EXERCISE PROMPT:
What follows is a listing to be transcribed exactly.
════════════════════
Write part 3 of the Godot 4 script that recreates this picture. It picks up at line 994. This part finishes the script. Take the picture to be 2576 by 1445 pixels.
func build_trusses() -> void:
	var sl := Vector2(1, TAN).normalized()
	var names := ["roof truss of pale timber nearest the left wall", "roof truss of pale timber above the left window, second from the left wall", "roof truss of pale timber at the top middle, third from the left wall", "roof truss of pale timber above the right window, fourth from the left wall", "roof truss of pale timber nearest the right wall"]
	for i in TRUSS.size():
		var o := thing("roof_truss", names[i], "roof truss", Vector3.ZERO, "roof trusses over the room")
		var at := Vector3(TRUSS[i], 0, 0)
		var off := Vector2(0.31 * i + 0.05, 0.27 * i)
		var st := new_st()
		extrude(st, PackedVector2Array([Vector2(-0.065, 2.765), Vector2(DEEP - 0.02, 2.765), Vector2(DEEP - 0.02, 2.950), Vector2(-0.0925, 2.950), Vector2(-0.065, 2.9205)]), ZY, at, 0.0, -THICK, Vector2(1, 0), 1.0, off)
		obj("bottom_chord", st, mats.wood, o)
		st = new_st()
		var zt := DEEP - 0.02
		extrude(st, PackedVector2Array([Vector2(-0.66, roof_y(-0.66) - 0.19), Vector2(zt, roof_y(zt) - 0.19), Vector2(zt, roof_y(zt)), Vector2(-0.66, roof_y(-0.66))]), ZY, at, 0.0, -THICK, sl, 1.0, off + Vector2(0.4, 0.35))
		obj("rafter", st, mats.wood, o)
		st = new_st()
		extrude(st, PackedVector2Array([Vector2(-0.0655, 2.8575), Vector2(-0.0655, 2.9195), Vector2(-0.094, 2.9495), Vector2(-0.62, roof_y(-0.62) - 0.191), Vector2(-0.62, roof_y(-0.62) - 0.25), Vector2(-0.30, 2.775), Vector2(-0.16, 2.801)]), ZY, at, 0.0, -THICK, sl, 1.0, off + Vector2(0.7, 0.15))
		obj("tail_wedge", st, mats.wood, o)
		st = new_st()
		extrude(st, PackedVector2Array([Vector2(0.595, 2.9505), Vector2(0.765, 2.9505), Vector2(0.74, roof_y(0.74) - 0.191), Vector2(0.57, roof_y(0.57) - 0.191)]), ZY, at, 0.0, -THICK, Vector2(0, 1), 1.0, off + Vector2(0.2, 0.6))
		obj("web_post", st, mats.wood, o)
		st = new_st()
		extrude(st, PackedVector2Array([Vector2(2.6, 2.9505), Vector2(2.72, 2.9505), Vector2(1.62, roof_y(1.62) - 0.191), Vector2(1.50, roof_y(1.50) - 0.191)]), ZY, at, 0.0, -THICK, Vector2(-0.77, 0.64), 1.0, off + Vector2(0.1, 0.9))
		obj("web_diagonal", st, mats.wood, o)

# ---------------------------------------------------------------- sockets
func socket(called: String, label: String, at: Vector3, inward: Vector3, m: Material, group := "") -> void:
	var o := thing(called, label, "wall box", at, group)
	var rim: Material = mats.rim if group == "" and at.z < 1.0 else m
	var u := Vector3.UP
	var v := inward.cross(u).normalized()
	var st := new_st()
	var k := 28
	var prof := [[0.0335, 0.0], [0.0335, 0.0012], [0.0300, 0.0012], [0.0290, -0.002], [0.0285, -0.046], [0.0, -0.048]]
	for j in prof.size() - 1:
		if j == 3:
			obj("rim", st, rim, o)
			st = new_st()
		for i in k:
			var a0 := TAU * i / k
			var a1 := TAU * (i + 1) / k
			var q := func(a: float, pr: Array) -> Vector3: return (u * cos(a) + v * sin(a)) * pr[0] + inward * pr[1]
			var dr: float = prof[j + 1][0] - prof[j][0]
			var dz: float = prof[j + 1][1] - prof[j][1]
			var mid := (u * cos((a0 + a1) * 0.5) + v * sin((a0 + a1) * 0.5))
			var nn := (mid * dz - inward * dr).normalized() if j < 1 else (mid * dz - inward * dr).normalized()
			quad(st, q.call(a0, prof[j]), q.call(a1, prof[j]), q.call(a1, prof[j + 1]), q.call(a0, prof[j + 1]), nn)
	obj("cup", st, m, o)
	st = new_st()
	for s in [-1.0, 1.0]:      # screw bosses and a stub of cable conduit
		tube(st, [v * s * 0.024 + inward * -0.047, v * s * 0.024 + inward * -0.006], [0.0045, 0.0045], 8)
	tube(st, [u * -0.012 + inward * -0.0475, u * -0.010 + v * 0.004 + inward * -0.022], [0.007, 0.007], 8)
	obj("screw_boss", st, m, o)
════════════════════
FULL RESPONSE:
Write part 3 of the Godot 4 script that recreates this picture. It picks up at line 994. This part finishes the script. Take the picture to be 2576 by 1445 pixels.
func build_trusses() -> void:
	var sl := Vector2(1, TAN).normalized()
	var names := ["roof truss of pale timber nearest the left wall", "roof truss of pale timber above the left window, second from the left wall", "roof truss of pale timber at the top middle, third from the left wall", "roof truss of pale timber above the right window, fourth from the left wall", "roof truss of pale timber nearest the right wall"]
	for i in TRUSS.size():
		var o := thing("roof_truss", names[i], "roof truss", Vector3.ZERO, "roof trusses over the room")
		var at := Vector3(TRUSS[i], 0, 0)
		var off := Vector2(0.31 * i + 0.05, 0.27 * i)
		var st := new_st()
		extrude(st, PackedVector2Array([Vector2(-0.065, 2.765), Vector2(DEEP - 0.02, 2.765), Vector2(DEEP - 0.02, 2.950), Vector2(-0.0925, 2.950), Vector2(-0.065, 2.9205)]), ZY, at, 0.0, -THICK, Vector2(1, 0), 1.0, off)
		obj("bottom_chord", st, mats.wood, o)
		st = new_st()
		var zt := DEEP - 0.02
		extrude(st, PackedVector2Array([Vector2(-0.66, roof_y(-0.66) - 0.19), Vector2(zt, roof_y(zt) - 0.19), Vector2(zt, roof_y(zt)), Vector2(-0.66, roof_y(-0.66))]), ZY, at, 0.0, -THICK, sl, 1.0, off + Vector2(0.4, 0.35))
		obj("rafter", st, mats.wood, o)
		st = new_st()
		extrude(st, PackedVector2Array([Vector2(-0.0655, 2.8575), Vector2(-0.0655, 2.9195), Vector2(-0.094, 2.9495), Vector2(-0.62, roof_y(-0.62) - 0.191), Vector2(-0.62, roof_y(-0.62) - 0.25), Vector2(-0.30, 2.775), Vector2(-0.16, 2.801)]), ZY, at, 0.0, -THICK, sl, 1.0, off + Vector2(0.7, 0.15))
		obj("tail_wedge", st, mats.wood, o)
		st = new_st()
		extrude(st, PackedVector2Array([Vector2(0.595, 2.9505), Vector2(0.765, 2.9505), Vector2(0.74, roof_y(0.74) - 0.191), Vector2(0.57, roof_y(0.57) - 0.191)]), ZY, at, 0.0, -THICK, Vector2(0, 1), 1.0, off + Vector2(0.2, 0.6))
		obj("web_post", st, mats.wood, o)
		st = new_st()
		extrude(st, PackedVector2Array([Vector2(2.6, 2.9505), Vector2(2.72, 2.9505), Vector2(1.62, roof_y(1.62) - 0.191), Vector2(1.50, roof_y(1.50) - 0.191)]), ZY, at, 0.0, -THICK, Vector2(-0.77, 0.64), 1.0, off + Vector2(0.1, 0.9))
		obj("web_diagonal", st, mats.wood, o)

# ---------------------------------------------------------------- sockets
func socket(called: String, label: String, at: Vector3, inward: Vector3, m: Material, group := "") -> void:
	var o := thing(called, label, "wall box", at, group)
	var rim: Material = mats.rim if group == "" and at.z < 1.0 else m
	var u := Vector3.UP
	var v := inward.cross(u).normalized()
	var st := new_st()
	var k := 28
	var prof := [[0.0335, 0.0], [0.0335, 0.0012], [0.0300, 0.0012], [0.0290, -0.002], [0.0285, -0.046], [0.0, -0.048]]
	for j in prof.size() - 1:
		if j == 3:
			obj("rim", st, rim, o)
			st = new_st()
		for i in k:
			var a0 := TAU * i / k
			var a1 := TAU * (i + 1) / k
			var q := func(a: float, pr: Array) -> Vector3: return (u * cos(a) + v * sin(a)) * pr[0] + inward * pr[1]
			var dr: float = prof[j + 1][0] - prof[j][0]
			var dz: float = prof[j + 1][1] - prof[j][1]
			var mid := (u * cos((a0 + a1) * 0.5) + v * sin((a0 + a1) * 0.5))
			var nn := (mid * dz - inward * dr).normalized() if j < 1 else (mid * dz - inward * dr).normalized()
			quad(st, q.call(a0, prof[j]), q.call(a1, prof[j]), q.call(a1, prof[j + 1]), q.call(a0, prof[j + 1]), nn)
	obj("cup", st, m, o)
	st = new_st()
	for s in [-1.0, 1.0]:      # screw bosses and a stub of cable conduit
		tube(st, [v * s * 0.024 + inward * -0.047, v * s * 0.024 + inward * -0.006], [0.0045, 0.0045], 8)
	tube(st, [u * -0.012 + inward * -0.0475, u * -0.010 + v * 0.004 + inward * -0.022], [0.007, 0.007], 8)
	obj("screw_boss", st, m, o)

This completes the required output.